What to produce:
Write out, word for word, the first line of the data below and every line after it through the one containing "X3 = X2+(X2-X1)".

Information shown:
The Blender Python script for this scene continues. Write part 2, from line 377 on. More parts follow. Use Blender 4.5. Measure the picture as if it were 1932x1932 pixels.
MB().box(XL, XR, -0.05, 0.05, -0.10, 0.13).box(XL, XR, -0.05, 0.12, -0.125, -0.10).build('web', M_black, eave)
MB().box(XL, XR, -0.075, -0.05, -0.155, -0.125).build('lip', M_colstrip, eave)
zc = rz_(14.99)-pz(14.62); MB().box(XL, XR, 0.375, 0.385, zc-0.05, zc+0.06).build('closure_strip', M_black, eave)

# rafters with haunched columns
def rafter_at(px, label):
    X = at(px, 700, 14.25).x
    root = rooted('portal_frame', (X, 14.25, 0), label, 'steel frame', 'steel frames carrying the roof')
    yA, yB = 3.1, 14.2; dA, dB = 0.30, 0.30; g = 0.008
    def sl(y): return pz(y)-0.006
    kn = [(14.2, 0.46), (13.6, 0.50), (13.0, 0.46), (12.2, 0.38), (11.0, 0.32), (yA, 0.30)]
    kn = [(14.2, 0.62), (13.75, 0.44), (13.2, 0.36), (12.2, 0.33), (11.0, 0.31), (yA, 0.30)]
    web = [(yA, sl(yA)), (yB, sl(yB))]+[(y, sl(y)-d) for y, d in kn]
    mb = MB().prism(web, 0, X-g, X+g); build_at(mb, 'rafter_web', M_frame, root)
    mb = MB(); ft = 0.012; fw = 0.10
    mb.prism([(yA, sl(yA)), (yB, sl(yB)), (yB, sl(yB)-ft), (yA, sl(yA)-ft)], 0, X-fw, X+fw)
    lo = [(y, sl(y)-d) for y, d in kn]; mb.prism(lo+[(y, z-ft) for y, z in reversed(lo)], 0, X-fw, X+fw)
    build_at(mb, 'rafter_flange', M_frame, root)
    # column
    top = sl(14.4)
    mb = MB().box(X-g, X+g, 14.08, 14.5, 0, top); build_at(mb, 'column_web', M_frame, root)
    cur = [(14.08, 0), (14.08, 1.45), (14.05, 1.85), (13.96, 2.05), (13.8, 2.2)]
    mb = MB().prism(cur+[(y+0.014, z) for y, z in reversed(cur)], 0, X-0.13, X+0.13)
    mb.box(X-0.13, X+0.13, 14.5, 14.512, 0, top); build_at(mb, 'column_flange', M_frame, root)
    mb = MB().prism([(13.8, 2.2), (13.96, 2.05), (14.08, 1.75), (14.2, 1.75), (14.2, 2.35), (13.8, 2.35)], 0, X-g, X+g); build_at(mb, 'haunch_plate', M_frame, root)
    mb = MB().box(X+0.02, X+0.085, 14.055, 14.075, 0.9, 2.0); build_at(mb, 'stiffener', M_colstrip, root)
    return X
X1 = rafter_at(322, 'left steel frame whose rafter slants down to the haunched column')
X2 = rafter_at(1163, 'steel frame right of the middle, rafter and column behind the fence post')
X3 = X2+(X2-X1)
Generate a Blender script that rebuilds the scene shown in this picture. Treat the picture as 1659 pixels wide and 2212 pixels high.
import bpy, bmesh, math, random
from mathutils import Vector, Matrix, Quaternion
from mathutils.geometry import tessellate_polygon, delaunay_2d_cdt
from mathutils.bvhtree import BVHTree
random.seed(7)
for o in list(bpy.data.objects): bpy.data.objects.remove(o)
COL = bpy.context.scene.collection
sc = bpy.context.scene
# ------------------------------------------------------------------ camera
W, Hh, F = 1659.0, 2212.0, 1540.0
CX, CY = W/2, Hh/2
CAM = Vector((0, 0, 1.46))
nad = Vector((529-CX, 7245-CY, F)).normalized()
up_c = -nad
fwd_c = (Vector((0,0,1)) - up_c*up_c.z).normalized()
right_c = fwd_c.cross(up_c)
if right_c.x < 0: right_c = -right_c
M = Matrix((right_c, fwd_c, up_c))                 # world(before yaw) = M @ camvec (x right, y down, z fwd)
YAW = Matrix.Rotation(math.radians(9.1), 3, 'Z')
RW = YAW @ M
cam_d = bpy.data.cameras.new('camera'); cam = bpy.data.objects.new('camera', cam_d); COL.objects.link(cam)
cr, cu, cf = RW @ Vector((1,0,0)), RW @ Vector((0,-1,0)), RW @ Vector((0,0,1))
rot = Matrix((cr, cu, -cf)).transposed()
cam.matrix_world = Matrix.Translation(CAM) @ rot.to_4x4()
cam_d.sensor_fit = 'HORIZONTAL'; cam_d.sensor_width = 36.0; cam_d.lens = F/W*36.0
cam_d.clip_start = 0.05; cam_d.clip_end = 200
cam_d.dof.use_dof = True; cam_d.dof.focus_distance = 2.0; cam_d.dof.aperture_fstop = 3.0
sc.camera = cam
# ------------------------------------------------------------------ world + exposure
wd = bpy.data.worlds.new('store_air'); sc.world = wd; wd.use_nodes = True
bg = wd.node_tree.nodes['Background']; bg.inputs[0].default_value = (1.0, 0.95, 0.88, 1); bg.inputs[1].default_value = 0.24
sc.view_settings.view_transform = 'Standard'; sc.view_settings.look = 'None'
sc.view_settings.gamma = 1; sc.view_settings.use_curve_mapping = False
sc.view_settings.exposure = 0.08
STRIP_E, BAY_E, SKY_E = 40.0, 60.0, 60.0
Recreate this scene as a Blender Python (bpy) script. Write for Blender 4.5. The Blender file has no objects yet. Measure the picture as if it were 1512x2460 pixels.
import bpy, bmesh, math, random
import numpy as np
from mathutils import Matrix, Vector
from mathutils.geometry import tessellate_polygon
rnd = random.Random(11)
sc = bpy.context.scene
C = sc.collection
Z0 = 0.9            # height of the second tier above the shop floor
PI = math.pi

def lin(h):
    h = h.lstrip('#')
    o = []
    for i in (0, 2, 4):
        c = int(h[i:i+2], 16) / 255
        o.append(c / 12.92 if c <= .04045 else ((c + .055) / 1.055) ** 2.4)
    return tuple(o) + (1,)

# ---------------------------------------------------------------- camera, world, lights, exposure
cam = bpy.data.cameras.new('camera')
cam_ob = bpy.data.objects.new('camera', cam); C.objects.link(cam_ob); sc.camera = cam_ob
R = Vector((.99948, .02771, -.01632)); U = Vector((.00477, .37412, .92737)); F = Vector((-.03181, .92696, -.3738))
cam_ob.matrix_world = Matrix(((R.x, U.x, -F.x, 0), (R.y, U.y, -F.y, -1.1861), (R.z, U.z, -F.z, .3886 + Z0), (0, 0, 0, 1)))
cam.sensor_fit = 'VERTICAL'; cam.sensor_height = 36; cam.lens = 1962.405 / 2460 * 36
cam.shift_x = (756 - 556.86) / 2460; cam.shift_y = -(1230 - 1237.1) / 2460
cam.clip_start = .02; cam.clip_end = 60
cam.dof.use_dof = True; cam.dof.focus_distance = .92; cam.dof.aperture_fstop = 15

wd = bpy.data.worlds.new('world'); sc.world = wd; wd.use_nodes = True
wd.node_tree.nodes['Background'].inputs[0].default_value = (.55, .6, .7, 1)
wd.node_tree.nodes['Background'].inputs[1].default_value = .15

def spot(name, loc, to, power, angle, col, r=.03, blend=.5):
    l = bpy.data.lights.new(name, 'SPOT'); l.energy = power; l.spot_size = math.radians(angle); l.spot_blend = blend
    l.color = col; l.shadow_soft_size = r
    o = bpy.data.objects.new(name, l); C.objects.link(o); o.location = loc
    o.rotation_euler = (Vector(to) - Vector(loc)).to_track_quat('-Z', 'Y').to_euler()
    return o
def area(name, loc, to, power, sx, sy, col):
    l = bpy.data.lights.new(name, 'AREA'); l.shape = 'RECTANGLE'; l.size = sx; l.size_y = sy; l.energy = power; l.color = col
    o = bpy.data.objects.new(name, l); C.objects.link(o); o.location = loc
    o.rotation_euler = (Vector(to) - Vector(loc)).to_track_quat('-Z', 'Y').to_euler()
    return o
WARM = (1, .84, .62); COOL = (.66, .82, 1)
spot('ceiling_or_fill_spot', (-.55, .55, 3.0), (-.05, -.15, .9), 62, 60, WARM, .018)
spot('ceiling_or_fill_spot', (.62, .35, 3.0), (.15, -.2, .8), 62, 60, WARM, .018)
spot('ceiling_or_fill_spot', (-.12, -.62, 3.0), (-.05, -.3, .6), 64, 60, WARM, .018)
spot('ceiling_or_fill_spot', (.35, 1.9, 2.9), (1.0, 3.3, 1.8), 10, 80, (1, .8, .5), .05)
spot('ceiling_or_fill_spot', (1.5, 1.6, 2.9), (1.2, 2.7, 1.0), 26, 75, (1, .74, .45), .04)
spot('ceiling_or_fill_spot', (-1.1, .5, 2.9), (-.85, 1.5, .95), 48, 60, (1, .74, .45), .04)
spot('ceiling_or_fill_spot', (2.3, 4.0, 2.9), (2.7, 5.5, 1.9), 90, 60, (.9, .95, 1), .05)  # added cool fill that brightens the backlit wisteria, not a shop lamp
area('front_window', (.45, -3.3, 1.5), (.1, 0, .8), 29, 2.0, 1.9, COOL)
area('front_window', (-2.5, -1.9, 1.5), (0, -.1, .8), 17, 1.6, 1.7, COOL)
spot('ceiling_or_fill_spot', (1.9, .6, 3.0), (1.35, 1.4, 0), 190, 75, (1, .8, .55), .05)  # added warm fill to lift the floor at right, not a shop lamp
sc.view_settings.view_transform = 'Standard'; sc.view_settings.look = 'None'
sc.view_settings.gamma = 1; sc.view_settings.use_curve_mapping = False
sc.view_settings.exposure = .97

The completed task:
The Blender Python script for this scene continues. Write part 2, from line 377 on. More parts follow. Use Blender 4.5. Measure the picture as if it were 1932x1932 pixels.
MB().box(XL, XR, -0.05, 0.05, -0.10, 0.13).box(XL, XR, -0.05, 0.12, -0.125, -0.10).build('web', M_black, eave)
MB().box(XL, XR, -0.075, -0.05, -0.155, -0.125).build('lip', M_colstrip, eave)
zc = rz_(14.99)-pz(14.62); MB().box(XL, XR, 0.375, 0.385, zc-0.05, zc+0.06).build('closure_strip', M_black, eave)

# rafters with haunched columns
def rafter_at(px, label):
    X = at(px, 700, 14.25).x
    root = rooted('portal_frame', (X, 14.25, 0), label, 'steel frame', 'steel frames carrying the roof')
    yA, yB = 3.1, 14.2; dA, dB = 0.30, 0.30; g = 0.008
    def sl(y): return pz(y)-0.006
    kn = [(14.2, 0.46), (13.6, 0.50), (13.0, 0.46), (12.2, 0.38), (11.0, 0.32), (yA, 0.30)]
    kn = [(14.2, 0.62), (13.75, 0.44), (13.2, 0.36), (12.2, 0.33), (11.0, 0.31), (yA, 0.30)]
    web = [(yA, sl(yA)), (yB, sl(yB))]+[(y, sl(y)-d) for y, d in kn]
    mb = MB().prism(web, 0, X-g, X+g); build_at(mb, 'rafter_web', M_frame, root)
    mb = MB(); ft = 0.012; fw = 0.10
    mb.prism([(yA, sl(yA)), (yB, sl(yB)), (yB, sl(yB)-ft), (yA, sl(yA)-ft)], 0, X-fw, X+fw)
    lo = [(y, sl(y)-d) for y, d in kn]; mb.prism(lo+[(y, z-ft) for y, z in reversed(lo)], 0, X-fw, X+fw)
    build_at(mb, 'rafter_flange', M_frame, root)
    # column
    top = sl(14.4)
    mb = MB().box(X-g, X+g, 14.08, 14.5, 0, top); build_at(mb, 'column_web', M_frame, root)
    cur = [(14.08, 0), (14.08, 1.45), (14.05, 1.85), (13.96, 2.05), (13.8, 2.2)]
    mb = MB().prism(cur+[(y+0.014, z) for y, z in reversed(cur)], 0, X-0.13, X+0.13)
    mb.box(X-0.13, X+0.13, 14.5, 14.512, 0, top); build_at(mb, 'column_flange', M_frame, root)
    mb = MB().prism([(13.8, 2.2), (13.96, 2.05), (14.08, 1.75), (14.2, 1.75), (14.2, 2.35), (13.8, 2.35)], 0, X-g, X+g); build_at(mb, 'haunch_plate', M_frame, root)
    mb = MB().box(X+0.02, X+0.085, 14.055, 14.075, 0.9, 2.0); build_at(mb, 'stiffener', M_colstrip, root)
    return X
X1 = rafter_at(322, 'left steel frame whose rafter slants down to the haunched column')
X2 = rafter_at(1163, 'steel frame right of the middle, rafter and column behind the fence post')
X3 = X2+(X2-X1)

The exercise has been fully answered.